Arizona State University writing instructors may see workload increase with no change in pay
Dec 29, 2014, 4:34 PM | Updated: Jan 2, 2015, 5:19 pm
Arizona State University instructors of first-year writing courses may be forced to add another course to their workloads without a change in pay, according to Inside Higher Ed.
Sixty full-time, non-tenure-track faculty members received an email this month from Arizona State’s English Department Chair Mark Lussier, that invited them to a meeting to discuss “the financial situation within the department and the need to move to a five-five teaching load beginning in the next academic year.”
One of the ways ASU wants to balance the budget is by having each full-time, non-tenure-track instructor teach five courses per semester instead of four, beginning next fall.
“This is bad idea because, No. 1, instructors already do a ton of work,” said a long-term instructor of first-year writing at Arizona State who moderates a website and petition protesting the university’s plan. “We also provide valuable service to the [English] department and the writing program, which is one of the largest in the nation.”
Typically, instructors teach four classes with 25 students in each class. Even those numbers are above the standards recommended by professional organizations.
Lussier added: “This does not make me happy, but given the budgetary constraints under which we operate this change (which has already arrived in most locations across the university) will quite likely become necessary.”
The money issue continues to be a huge sticking point as instructors who already teach a fifth course will no longer receive overload pay.
Many instructors are protesting the plan and have created a petition to fight it.
UPDATE:
Arizona State had the following statement from the report on insidehighered.com.

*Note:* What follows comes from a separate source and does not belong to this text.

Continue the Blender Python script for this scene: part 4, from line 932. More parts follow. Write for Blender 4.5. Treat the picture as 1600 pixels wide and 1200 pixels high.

ASU has some people in instructor appointments whose assignments consist of teaching five courses per term. This has been the case in the past, is currently the case, and will be in the future. These are full-time, benefits-eligible positions. Generally, full-time instructors are not assigned professional development or faculty committee duties. In this case, full-time instructors that had those duties (previously 20% of their jobs) are having those duties taken over by others in the department so that the instructors can focus fully on teaching.
The top priorities for the department remain the needs of students and the faculty who teach them. First-year students from around the world gain entry into the university environment through our courses, which retain relatively small enrollment caps. The department faculty continue to deliver superb instruction and award respected degrees, while conducting ground-breaking research and creative work.